The Big East death knell began to chime and the funeral procession began to form as the seven Catholic, basketball-centric schools strongly considered dissolving the languishing league on Thursday. That's right, UCF could be leaving Conference USA next season to join a Big East that literally no longer exists. If the Catholic basketball schools dissolve the league, there's talk they will form a new league and even take the "Big East" name and brand with them.

That would leave UCF in a new league that might as well be named the Big Least because it has so little marketability and marquee value. This is why the Knights and other Conference USA partners who announced they would be jumping to the Big East should save themselves a lot of money, hassle and stress.

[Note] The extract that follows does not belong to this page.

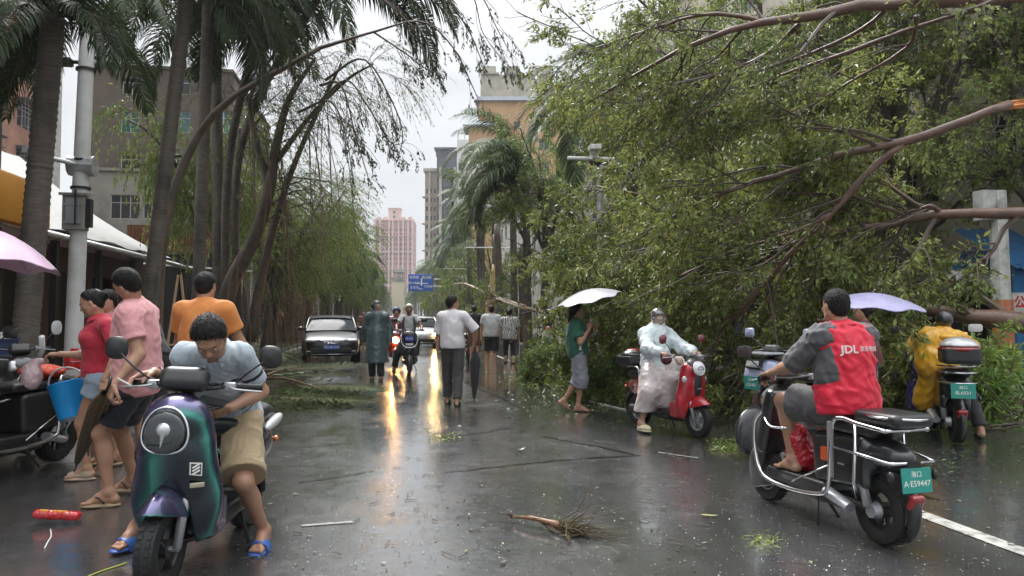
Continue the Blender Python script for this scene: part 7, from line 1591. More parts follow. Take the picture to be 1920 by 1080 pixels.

According to its C-USA exit agreement and its Big East entrance requirements, UCF might have to shell out nearly $10 million (up to a $7 million exit fee to leave C-USA and a $2.5 million initiation fee to join the so-called Big East.) In this economic climate, with universities slashing budgets, could UCF really justify spending $10 million to go from one low-profile league to another?

Granted, UCF would likely negotiate and legally wrangle its ways out of having to pay such an exorbitant sum to switch leagues, but why even bother? The only real benefit of UCF joining the Big East now is that the Knights will be in the same league as USF. Why not just have USF join Conference USA and be done with it?

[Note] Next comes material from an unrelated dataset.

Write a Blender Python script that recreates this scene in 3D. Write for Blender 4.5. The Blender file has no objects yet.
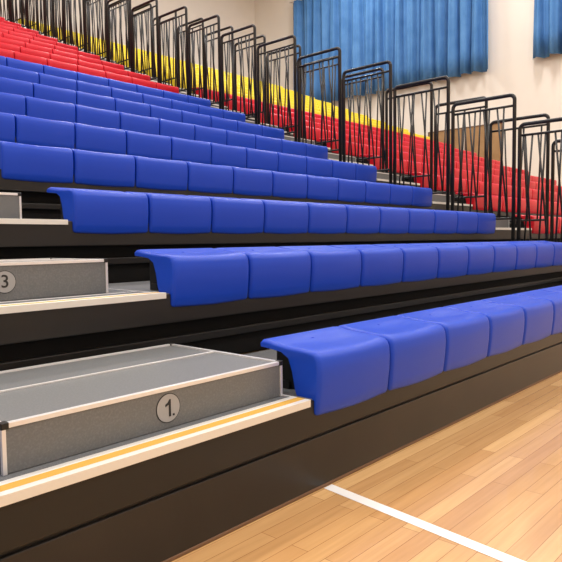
import bpy, math, random
from mathutils import Vector, Matrix
random.seed(4)
S=0.48; D=0.8022; H=0.34; N=20
X0=0.025
col=bpy.context.scene.collection
# ---------------------------------------------------------------- materials
def mat(name,color,rough=0.5,metal=0.0,noise=None,bump=None,spec=0.5,coat=0.0):
    m=bpy.data.materials.new(name); m.use_nodes=True
    nt=m.node_tree; b=nt.nodes['Principled BSDF']
    b.inputs['Base Color'].default_value=(*color,1); b.inputs['Roughness'].default_value=rough
    b.inputs['Metallic'].default_value=metal; b.inputs['Specular IOR Level'].default_value=spec
    b.inputs['Coat Weight'].default_value=coat; b.inputs['Coat Roughness'].default_value=0.2
    tc=nt.nodes.new('ShaderNodeTexCoord')
    if noise:
        sc,c2,lo,hi=noise
        n=nt.nodes.new('ShaderNodeTexNoise'); n.inputs['Scale'].default_value=sc; n.inputs['Detail'].default_value=4
        r=nt.nodes.new('ShaderNodeValToRGB'); r.color_ramp.elements[0].position=lo; r.color_ramp.elements[1].position=hi
        r.color_ramp.elements[0].color=(*color,1); r.color_ramp.elements[1].color=(*c2,1)
        nt.links.new(tc.outputs['Object'],n.inputs['Vector']); nt.links.new(n.outputs['Fac'],r.inputs['Fac'])
        nt.links.new(r.outputs['Color'],b.inputs['Base Color'])
    if bump:
        sc,st=bump
        n=nt.nodes.new('ShaderNodeTexNoise'); n.inputs['Scale'].default_value=sc; n.inputs['Detail'].default_value=3
        bp=nt.nodes.new('ShaderNodeBump'); bp.inputs['Strength'].default_value=st; bp.inputs['Distance'].default_value=0.002
        nt.links.new(tc.outputs['Object'],n.inputs['Vector']); nt.links.new(n.outputs['Fac'],bp.inputs['Height'])
        nt.links.new(bp.outputs['Normal'],b.inputs['Normal'])
    return m
M={}
M['blue']=mat('seat_plastic_blue',(0.006,0.055,0.52),0.36,bump=(300,0.12),spec=0.32)
M['red']=mat('seat_plastic_red',(0.62,0.006,0.022),0.36,bump=(300,0.12),spec=0.28)
M['yellow']=mat('seat_plastic_yellow',(0.84,0.66,0.03),0.36,bump=(300,0.12),spec=0.3)
M['black']=mat('black_steel',(0.011,0.0105,0.010),0.38,spec=0.4)
M['dark']=mat('dark_under_structure',(0.005,0.005,0.005),0.8,spec=0.2)
M['fascia']=mat('fascia_black_laminate',(0.015,0.0135,0.0125),0.36,noise=(3,(0.022,0.019,0.017),0.4,0.7),spec=0.4)
M['deck']=mat('deck_grey_vinyl',(0.135,0.14,0.145),0.72,noise=(220,(0.20,0.205,0.21),0.5,0.72),spec=0.25)
M['box']=mat('step_grey_laminate',(0.150,0.158,0.16),0.42,noise=(160,(0.19,0.195,0.2),0.45,0.7),spec=0.4)
M['alu']=mat('aluminium_trim',(0.80,0.80,0.80),0.35,0.5)
M['nose']=mat('nosing_aluminium',(0.78,0.77,0.72),0.42,0.2)
M['ystripe']=mat('anti_slip_stripe',(0.62,0.36,0.07),0.75,bump=(600,0.6),spec=0.2)
M['plate']=mat('label_plate_grey',(0.36,0.36,0.36),0.5)
M['ink']=mat('label_ink',(0.015,0.015,0.015),0.6)
M['wall']=mat('painted_wall_cream',(0.76,0.71,0.64),0.8,noise=(0.6,(0.80,0.75,0.68),0.3,0.7))
M['ceil']=mat('ceiling_white',(0.8,0.79,0.77),0.9)
M['line']=mat('court_line_white',(0.85,0.84,0.82),0.35)
M['woodpanel']=mat('wood_wall_panel',(0.30,0.17,0.07),0.5,noise=(2,(0.40,0.24,0.11),0.3,0.7))
M['trim']=mat('base_trim_brown',(0.16,0.085,0.045),0.5)
M['curtain']=mat('curtain_blue_fabric',(0.050,0.175,0.42),0.8,noise=(1.5,(0.085,0.24,0.52),0.3,0.7))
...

Better yet, why aren't Hitt and USF President Judy Genshaft openly and publicly lobbying themselves as a package to the ACC and/or Big 12? Their athletic directors should be touring the ACC, Big 12, SEC and Big Ten offices and aggressively marketing the benefits of adding UCF and USF -- two huge state universities with monster TV markets.

It's time to accept the fact that there is no future in the Big East. Let's face it, this is not even close to the conference UCF thought it was joining. That Big East had an automatic-qualifying berth into a BCS bowl. That Big East had a lucrative television deal in the works. That Big East had a handful of decent football schools such as Louisville, West Virginia and Rutgers. That Big East had a reputation for being a great basketball league with tradition-rich programs such as Georgetown, St. John's, Villanova, Marquette, Louisville, etc.